KONTAN.CO.ID - JAKARTA. Penundaan kenaikan harga gas industri PT Perusahaan Gas Negara Tbk (PGAS, anggota indeks Kompas100) mendapat sambutan positif dari kalangan pengusaha yang menggunakan gas bumi dalam kegiatan operasionalnya.

Sebagai informasi, awalnya PGN merencanakan penyesuaian atau kenaikan harga gas industri yang berlaku mulai 1 November 2019. Namun, hal tersebut urung terjadi usai Kementerian Energi dan Sumber Daya Mineral (ESDM) meminta kenaikan harga gas industri ditunda sementara waktu.

Ketua Asosiasi Kimia Dasar Anorganik Indonesia (Akida) Michael Susanto Pardi mengaku senang dengan batalnya kenaikan harga gas industri oleh PGN.


Baca Juga: Harga gas industri lebih murah dibandingkan harga gas rumah tangga

Menurutnya, keputusan yang diambil Kementerian ESDM sudah tepat. Bagi Akida, batalnya kenaikan harga gas industri memberi dua efek positif. Pertama, potensi lapangan kerja menjadi lebih memadai seiring iklim industri yang tetap sehat. Kedua, harga produk olahan kimia tidak akan mengalami kenaikan harga.

“Harga gas industri memang harus diatur oleh negara, karena efeknya berantai mulai dari lapangan kerja, tingkat kompetitif produk nasional, kemampuan pembayaran pajak perusahaan, dll,” ungkap Michael kepada Kontan.co.id, Kamis (31/10).

Dia juga menekankan, jika harga gas industri tidak dinaikkan atau justru diturunkan, maka yang diuntungkan adalah ribuan perusahaan dan jutaan tenaga kerja.

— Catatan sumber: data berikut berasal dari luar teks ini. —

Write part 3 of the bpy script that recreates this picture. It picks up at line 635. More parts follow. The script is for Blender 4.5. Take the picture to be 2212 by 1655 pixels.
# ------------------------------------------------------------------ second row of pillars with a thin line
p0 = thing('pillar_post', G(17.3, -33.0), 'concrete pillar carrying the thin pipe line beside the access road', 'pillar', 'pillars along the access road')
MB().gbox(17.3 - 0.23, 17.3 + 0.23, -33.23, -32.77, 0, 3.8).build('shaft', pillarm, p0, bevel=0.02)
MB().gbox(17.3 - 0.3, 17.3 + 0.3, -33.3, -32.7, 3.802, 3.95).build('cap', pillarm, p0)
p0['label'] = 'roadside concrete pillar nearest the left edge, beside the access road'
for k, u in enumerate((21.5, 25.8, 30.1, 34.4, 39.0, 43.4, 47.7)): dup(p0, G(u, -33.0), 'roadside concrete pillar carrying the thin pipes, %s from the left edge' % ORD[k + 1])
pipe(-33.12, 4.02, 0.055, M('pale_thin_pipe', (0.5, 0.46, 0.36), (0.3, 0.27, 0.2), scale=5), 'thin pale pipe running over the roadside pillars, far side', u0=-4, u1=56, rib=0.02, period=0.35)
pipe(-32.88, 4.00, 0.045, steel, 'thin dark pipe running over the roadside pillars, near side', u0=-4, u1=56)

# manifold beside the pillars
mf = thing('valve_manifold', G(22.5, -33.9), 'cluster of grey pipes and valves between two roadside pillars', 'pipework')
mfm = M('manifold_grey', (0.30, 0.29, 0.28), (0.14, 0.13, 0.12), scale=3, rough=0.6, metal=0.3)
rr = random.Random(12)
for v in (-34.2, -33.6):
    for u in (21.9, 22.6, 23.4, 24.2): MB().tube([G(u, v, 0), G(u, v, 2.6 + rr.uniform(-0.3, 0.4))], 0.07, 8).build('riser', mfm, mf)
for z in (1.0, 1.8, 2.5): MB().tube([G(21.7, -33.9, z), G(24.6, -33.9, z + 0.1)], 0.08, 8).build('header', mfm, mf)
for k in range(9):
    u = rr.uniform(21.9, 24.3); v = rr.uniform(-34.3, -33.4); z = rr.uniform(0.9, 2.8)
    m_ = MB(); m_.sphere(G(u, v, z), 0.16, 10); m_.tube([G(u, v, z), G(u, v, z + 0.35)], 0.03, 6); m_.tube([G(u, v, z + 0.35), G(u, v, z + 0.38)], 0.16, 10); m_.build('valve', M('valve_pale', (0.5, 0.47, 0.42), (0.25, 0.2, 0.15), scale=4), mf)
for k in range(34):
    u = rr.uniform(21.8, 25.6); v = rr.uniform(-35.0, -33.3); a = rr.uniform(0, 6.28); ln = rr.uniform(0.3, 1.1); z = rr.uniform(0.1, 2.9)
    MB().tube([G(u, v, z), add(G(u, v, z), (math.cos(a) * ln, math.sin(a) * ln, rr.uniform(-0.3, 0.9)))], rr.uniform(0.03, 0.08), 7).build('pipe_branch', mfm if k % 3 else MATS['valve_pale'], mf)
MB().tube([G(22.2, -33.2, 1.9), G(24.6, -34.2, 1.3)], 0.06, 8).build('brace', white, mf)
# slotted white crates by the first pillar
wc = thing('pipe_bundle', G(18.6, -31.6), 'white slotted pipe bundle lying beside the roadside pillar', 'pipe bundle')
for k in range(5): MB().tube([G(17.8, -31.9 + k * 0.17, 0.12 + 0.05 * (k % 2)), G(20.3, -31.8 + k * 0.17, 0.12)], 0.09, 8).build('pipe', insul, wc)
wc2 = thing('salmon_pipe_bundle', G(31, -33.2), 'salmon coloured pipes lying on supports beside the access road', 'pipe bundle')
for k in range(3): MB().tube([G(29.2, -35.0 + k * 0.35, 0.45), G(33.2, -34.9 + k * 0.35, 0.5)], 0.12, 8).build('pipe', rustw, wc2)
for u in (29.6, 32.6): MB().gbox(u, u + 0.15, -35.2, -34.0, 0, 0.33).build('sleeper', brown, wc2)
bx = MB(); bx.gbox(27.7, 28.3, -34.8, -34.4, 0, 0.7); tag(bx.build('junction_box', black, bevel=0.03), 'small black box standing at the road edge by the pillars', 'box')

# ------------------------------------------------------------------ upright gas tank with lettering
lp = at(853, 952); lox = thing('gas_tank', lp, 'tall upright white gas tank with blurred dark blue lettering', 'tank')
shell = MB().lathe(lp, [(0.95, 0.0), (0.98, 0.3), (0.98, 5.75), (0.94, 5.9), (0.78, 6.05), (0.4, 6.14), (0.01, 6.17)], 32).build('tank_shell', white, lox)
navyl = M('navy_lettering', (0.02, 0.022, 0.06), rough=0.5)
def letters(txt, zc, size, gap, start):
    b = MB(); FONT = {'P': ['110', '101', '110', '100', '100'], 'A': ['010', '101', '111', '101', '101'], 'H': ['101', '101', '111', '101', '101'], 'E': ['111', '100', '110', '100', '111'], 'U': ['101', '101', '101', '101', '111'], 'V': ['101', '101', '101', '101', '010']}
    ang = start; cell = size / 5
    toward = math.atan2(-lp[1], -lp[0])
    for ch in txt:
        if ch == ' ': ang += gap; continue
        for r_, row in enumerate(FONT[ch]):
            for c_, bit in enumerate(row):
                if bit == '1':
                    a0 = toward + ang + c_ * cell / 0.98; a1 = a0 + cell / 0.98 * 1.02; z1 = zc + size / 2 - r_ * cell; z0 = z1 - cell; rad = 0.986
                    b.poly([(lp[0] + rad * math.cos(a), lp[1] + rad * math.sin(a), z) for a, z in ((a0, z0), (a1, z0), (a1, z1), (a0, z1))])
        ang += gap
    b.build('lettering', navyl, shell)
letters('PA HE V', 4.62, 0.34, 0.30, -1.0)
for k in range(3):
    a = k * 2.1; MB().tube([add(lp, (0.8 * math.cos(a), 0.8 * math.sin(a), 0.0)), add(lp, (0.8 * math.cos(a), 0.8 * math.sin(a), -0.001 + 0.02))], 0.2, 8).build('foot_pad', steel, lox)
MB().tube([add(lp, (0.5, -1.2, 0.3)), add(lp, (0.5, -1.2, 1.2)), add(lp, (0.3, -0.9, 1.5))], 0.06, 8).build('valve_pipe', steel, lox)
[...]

Baca Juga: Harga gas industri batal naik, ini sikap serikat pekerja PGN

Ketua Asosiasi Keramik Indonesia (Asaki) Eddy Suyanto juga mengapresiasi langkah Kementerian ESDM yang meminta PGN untuk tidak menaikkan harga jual gas industri. Ia menilai, saat ini harga gas industri di Indonesia termasuk yang paling tinggi dibandingkan negara-negara produsen keramik lain di Asia Tenggara seperti Malaysia, Vietnam, dan Thailand.

“Ini merupakan wujud nyata dan dukungan pemerintah khususnya untuk industri keramik supaya bisa tetap bertahan hidup,” kata dia, Kamis (31/10).

Kendati demikian, Asaki tetap berharap ada kemauan dari pemerintah untuk segera mengimplementasikan Perpres No. 40 Tahun 2016 yang menetapkan harga gas industri di level US$ 6 per mmbtu.

Hal ini agar dapat membantu meningkatkan daya saing produk keramik dalam negeri sekaligus menekan angka impor keramik dari China, India, dan Vietnam yang saat ini merajalela di pasar domestik.

Baca Juga: Ini pertimbangan Menteri ESDM batalkan kenaikan harga gas industri

“Selama menunggu pelaksanaan Perpres tersebut, industri keramik telah melakukan berbagai upaya untuk peningkatan produktivitas dan efisiensi seperti pemanfaatan teknologi,” terang Eddy.